E davvero ne avevo bisogno.

E, come intuendo quanto aveva agitato e si agitava nella mia mente, continua: "Riguardo a quanto si aveva detto, il Santo Crocifisso mi disse ieri sera che tu devi rimanere calmo, tranquillo, che nessuna cosa ti deve turbare perché religioso, io credo tu debba esserlo in mezzo al mondo, e poi il Signore ha detto che ti avrebbe guidato Lui".

Ripeto, Fra Leopoldo oggi deve essere doppiamente ispirato perché la sua parola è così calma, dolce, persuasiva da farmi un mondo di bene, come si vedrà appresso.

Io colgo l'occasione, e narro a Fra Leopoldo quanto segue: " Da due giorni che Lei mi riferì che il Santo Crocifisso aveva detto: "Enrico sarà religioso", io non avevo avuto più pace.

Mi sembrava una menomazione della mia volontà, non solo, ma sentivo un'avversione per questo, e non mi sembravo più libero di scegliere a mio talento.

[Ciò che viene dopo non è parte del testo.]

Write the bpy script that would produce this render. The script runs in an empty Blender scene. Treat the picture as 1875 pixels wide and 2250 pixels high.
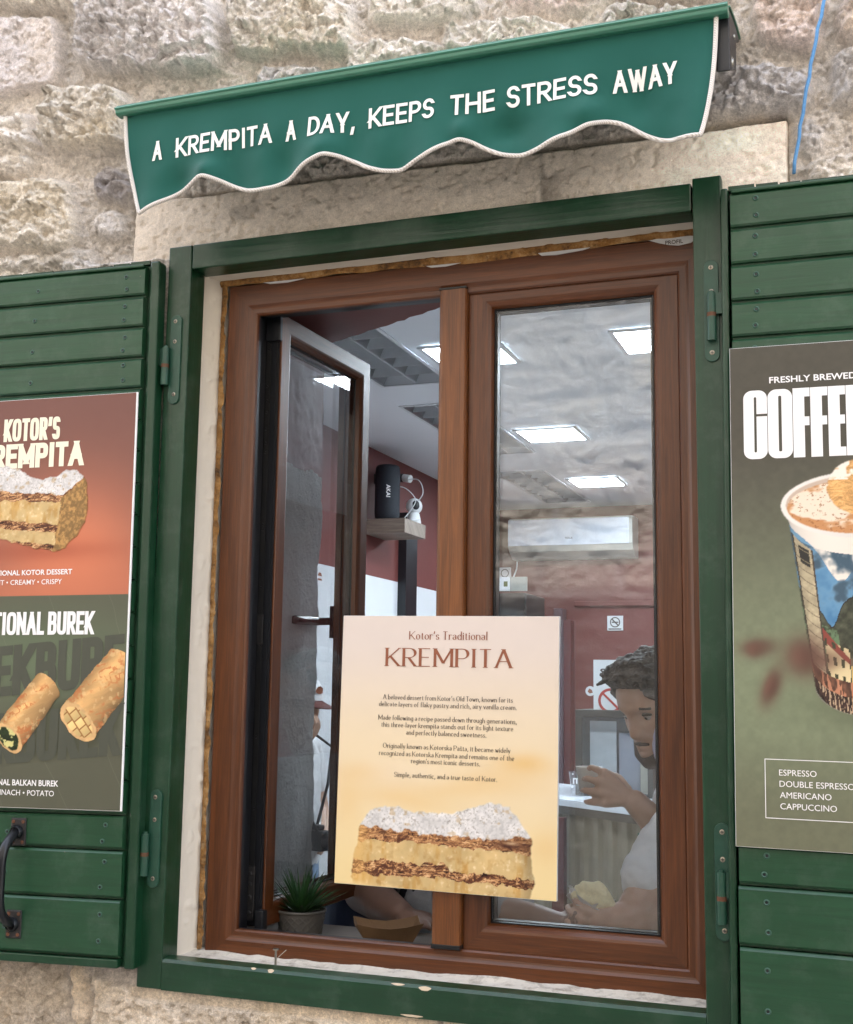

Stamani poi, appena ricevuto il Signore, mentre Gesù-Ostia era ancora sulla mia lingua, sentii una tale ira, un sentimento così violento contro Fra Leopoldo, da non essere capace di formulare una preghiera e lo ritenni come una persona che mi avesse fatto tanto male.

Non solo rimasi distratto, irascibile, ma dubitai di tutto quanto mi aveva raccontato, accusandolo di finzione, ecc. e manifestando il mio risentimento a Cambiaghi, il quale pregai di recarsi nel dopo pranzo da lui, per spiegargli il mio stato d'animo, promettendo a me stesso di non andare mai più, perché dicevo che quanto mi aveva detto erano parole sue e non del Signore ".

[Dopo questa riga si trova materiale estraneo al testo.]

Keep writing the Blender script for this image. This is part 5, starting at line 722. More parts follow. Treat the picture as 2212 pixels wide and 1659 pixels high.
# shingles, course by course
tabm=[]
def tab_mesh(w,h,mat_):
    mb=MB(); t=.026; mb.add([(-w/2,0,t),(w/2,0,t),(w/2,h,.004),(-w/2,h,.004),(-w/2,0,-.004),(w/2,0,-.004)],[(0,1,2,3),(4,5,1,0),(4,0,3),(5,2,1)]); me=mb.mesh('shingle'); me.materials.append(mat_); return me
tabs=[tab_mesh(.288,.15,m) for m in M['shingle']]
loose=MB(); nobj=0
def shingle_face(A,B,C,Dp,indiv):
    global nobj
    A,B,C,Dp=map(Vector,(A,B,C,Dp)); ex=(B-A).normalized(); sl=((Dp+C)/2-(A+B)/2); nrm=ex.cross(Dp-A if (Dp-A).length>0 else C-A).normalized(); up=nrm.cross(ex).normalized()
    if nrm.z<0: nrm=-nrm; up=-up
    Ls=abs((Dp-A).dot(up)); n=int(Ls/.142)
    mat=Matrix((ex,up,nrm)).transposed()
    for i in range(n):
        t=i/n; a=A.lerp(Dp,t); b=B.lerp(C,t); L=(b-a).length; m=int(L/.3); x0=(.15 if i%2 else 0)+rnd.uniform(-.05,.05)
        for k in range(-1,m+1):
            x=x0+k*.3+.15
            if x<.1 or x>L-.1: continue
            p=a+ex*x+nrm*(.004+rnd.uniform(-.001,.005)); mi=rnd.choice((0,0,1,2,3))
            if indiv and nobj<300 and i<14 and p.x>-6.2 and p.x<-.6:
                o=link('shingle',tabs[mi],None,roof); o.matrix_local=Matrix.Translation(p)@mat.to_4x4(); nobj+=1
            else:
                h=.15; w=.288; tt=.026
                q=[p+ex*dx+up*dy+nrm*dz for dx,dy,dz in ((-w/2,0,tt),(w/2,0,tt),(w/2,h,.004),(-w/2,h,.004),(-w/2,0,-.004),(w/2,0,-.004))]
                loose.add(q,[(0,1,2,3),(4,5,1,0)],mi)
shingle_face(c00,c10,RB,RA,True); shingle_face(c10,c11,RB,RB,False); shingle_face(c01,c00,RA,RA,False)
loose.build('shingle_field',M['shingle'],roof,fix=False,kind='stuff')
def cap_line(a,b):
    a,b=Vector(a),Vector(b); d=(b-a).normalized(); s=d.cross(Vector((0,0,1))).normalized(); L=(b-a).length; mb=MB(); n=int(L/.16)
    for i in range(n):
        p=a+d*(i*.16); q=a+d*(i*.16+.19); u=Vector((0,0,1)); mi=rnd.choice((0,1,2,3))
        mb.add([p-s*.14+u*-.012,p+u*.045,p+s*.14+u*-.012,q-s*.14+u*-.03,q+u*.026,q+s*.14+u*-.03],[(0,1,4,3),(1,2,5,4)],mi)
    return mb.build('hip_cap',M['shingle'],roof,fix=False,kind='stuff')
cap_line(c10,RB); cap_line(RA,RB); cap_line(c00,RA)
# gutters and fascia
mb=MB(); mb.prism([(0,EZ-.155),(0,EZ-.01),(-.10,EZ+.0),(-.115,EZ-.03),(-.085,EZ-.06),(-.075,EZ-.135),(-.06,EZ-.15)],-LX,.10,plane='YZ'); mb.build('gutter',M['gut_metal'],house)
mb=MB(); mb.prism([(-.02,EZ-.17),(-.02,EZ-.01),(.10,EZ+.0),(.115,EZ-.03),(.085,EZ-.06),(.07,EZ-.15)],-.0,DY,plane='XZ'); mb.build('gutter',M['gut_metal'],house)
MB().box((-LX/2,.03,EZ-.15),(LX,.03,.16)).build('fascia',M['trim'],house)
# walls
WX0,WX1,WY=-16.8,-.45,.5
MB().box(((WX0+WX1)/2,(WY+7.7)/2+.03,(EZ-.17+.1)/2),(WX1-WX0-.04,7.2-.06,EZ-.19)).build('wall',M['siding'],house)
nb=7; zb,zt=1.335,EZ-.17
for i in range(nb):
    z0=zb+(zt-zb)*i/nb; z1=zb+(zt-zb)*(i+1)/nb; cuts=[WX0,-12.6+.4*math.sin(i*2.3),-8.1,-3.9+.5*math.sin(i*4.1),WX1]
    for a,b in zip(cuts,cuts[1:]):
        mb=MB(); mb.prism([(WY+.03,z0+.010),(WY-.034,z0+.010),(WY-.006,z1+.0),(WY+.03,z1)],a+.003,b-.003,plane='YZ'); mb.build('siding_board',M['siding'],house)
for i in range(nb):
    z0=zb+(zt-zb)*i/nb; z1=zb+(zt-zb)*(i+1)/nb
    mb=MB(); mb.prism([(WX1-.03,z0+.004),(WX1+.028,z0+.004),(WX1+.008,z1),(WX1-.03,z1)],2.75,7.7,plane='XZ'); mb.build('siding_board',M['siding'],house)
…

Fra Leopoldo ascolta questa accusa contro di lui con serietà e umiltà non umana, e quando termino questa astiosa dichiarazione, con una carità angelica mi dice che è tutta opera del demonio, che ho fatto bene a dirglielo, di non cedere, altrimenti era un guaio.

Mi ripete che è sempre stata ed è tuttora sua convinzione che io sia nato per agire in mezzo al mondo dove potrò fare tanto bene, e che difatti il Signore non aveva specificato se dovevo ritirarmi in un convento, e che lui desidera e vuole, come gli ha detto il Signore, di andare tranquillo a casa, continuare a fare la vita di prima, vivere contento col papà e la mamma.

Mi dice che se anche dovessi accasarmi di stare tranquillo perché diventerei un bravo padre di famiglia, e si può essere veri religiosi in tutti gli stati.

Soprattutto però mi raccomanda ( e questo me lo ripete da diversi giorni ) procura di non lasciare mai la Santa Comunione.

"Ogni giorno se ti è possibile ricevi il Signore, e non lasciarlo se non per seri motivi".

E questo me lo raccomanda di nuovo alla fine.

"Quando andrai a casa, continua, ti porterai il Santo Crocifisso, farai ogni giorno la Santa Adorazione, e poi vedrai che Gesù ti guida lui, stai tranquillo".

Mi dice che io sono il beniamino del Signore, il quale vuole sempre che gli parli di me, e che mi vuole tanto bene.

Fra Leopoldo, vedendomi tanto schietto nel raccontargli il mio stato d'animo, assume il tono delle confidenze, e mi dice cose che non ha mai detto a nessuno per confortarmi.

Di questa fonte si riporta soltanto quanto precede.